Estar à frente

As pessoas que estão à frente de uma bicha, por razões fisica e temporalmente legítimas, deveriam ter o direito de dizer que estão à frente de uma bicha porque merecem, sem terem de invocar favores ou justificações.

Em Portugal estar à frente de uma bicha não dá direito a ser atendido antes dos que estão atrás de nós: aqueles que chegaram mais tarde ou que se demoraram mais. Não. Só dá direito a emitir autorizações obrigatórias a quem queira passar à nossa frente.

Eu tenho um cesto com seis artigos. Toda a gente com 3 ou menos artigos passa a achar-se no direito de me ultrapassar, só porque compraram menos coisas. E se eu tivesse 60 ou 600 artigos?
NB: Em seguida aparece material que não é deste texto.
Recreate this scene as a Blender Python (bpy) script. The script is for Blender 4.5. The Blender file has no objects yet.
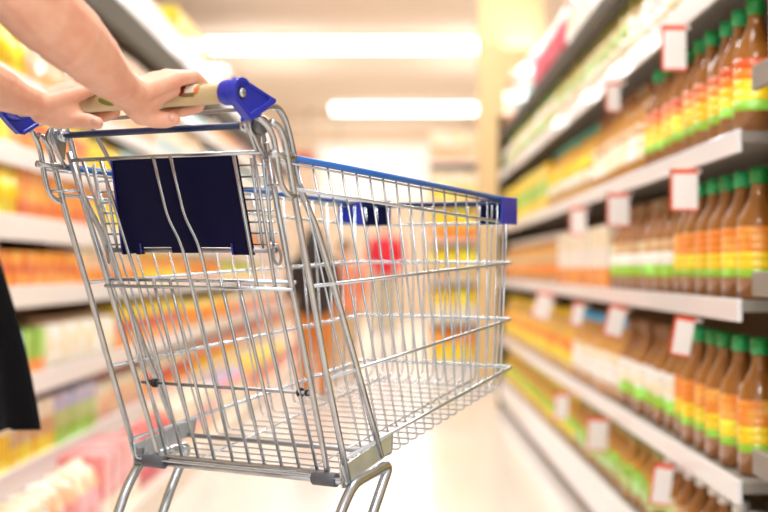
import bpy, bmesh, math, random
from mathutils import Vector, Matrix, Quaternion
random.seed(7)
R=math.radians; PI=math.pi
S=bpy.context.scene; COL=S.collection
H=.892                                   # height of the eye above the floor

# ---------------------------------------------------------------- materials
MATS={}
def mat(name,color,rough=.5,metal=0,emit=None,estr=0,coat=0,trans=0,sss=0,noise=None,bump=0,spec=.5):
    if name in MATS: return MATS[name]
    m=bpy.data.materials.new(name); m.use_nodes=True; nt=m.node_tree; b=nt.nodes['Principled BSDF']
    c=tuple(color)+(1,)
    b.inputs['Base Color'].default_value=c; b.inputs['Roughness'].default_value=rough
    b.inputs['Metallic'].default_value=metal; b.inputs['Coat Weight'].default_value=coat
    b.inputs['Transmission Weight'].default_value=trans
    b.inputs['Specular IOR Level'].default_value=spec
    if sss:
        b.inputs['Subsurface Weight'].default_value=sss
        b.inputs['Subsurface Radius'].default_value=(.012,.005,.003); b.inputs['Subsurface Scale'].default_value=1
    if emit: b.inputs['Emission Color'].default_value=tuple(emit)+(1,); b.inputs['Emission Strength'].default_value=estr
    if noise:
        sc,c2,lo,hi=noise
        tc=nt.nodes.new('ShaderNodeTexCoord'); n=nt.nodes.new('ShaderNodeTexNoise'); n.inputs['Scale'].default_value=sc; n.inputs['Detail'].default_value=4
        r=nt.nodes.new('ShaderNodeValToRGB'); r.color_ramp.elements[0].position=lo; r.color_ramp.elements[1].position=hi
        r.color_ramp.elements[0].color=c; r.color_ramp.elements[1].color=tuple(c2)+(1,)
        nt.links.new(tc.outputs['Object'],n.inputs['Vector']); nt.links.new(n.outputs['Fac'],r.inputs['Fac']); nt.links.new(r.outputs['Color'],b.inputs['Base Color'])
        if bump:
            bp=nt.nodes.new('ShaderNodeBump'); bp.inputs['Strength'].default_value=bump; bp.inputs['Distance'].default_value=.002
            nt.links.new(n.outputs['Fac'],bp.inputs['Height']); nt.links.new(bp.outputs['Normal'],b.inputs['Normal'])
    MATS[name]=m; return m
def srgb(r,g,b):
    f=lambda v:(v/255/12.92) if v/255<=.04045 else ((v/255+.055)/1.055)**2.4
    return (f(r),f(g),f(b))
chrome=mat('zinc_wire',(.60,.67,.74),.25,.92,noise=(60,(.50,.57,.64),.35,.7))
tubem=mat('zinc_tube',(.54,.57,.60),.25,.94,noise=(45,(.44,.47,.50),.35,.7))
dchrome=mat('steel_dark',(.34,.34,.36),.38,.8)
bluer=mat('blue_coating',srgb(22,104,190),.3,coat=.4)
bluebar=mat('navy_coating',srgb(10,36,84),.35,coat=.15)
bluep=mat('blue_plastic',srgb(36,50,178),.38,coat=.25)
navy=mat('navy_plastic',srgb(7,9,52),.5,spec=.1)
navyedge=mat('navy_edge',srgb(38,42,140),.35)
grey=mat('grey_rubber',srgb(92,94,104),.55)
black=mat('black_rubber',srgb(25,25,28),.6)
beigeh=mat('handle_sleeve',srgb(206,186,146),.38,coat=.3,noise=(18,srgb(196,172,128),.4,.7))
skin=mat('skin',srgb(234,182,156),.48,sss=.12,noise=(34,srgb(226,160,134),.42,.72),bump=.12,spec=.4)
nail=mat('nail',srgb(240,190,175),.25,coat=.5)
cloth=mat('black_cloth',srgb(5,6,10),.95,noise=(90,srgb(9,10,16),.4,.7),bump=.3,spec=.12)
hairm=mat('dark_hair',srgb(32,24,22),.5)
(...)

Nesse caso toda a gente passaria à minha frente, apesar de eu ser (segundo uma concepção há muito esquecida) o melhor freguês.

Um tem um litro de vinho. Outra tem só um pão. Apelam à minha inesgotável culpabilidade. É como se dissessem: "eu sou um alcóolico pobre" ou "um pobre que só tem dinheiro para comprar pão".

Tudo isso eu aceito. Orgulho-me de deixar sempre passar quem pede. Isto apesar de saber que, na cultura portuguesa, não há uma única resposta à pergunta "Não se importa que eu...?". Nunca completam a pergunta com as palavras escandalosas que subentidamente se seguem que são: "que eu passe à sua frente?".

Em Portugal e em português se formos cavalheiros de uma certa idade e educação não podemos responder que "por acaso, importo-me". É a pergunta ("importa-se?") que é agressiva.

As pessoas que estão à frente de uma bicha, por razões fisica e temporalmente legítimas, deveriam ter o direito de dizer que estão à frente de uma bicha porque merecem, sem terem de invocar favores ou justificações.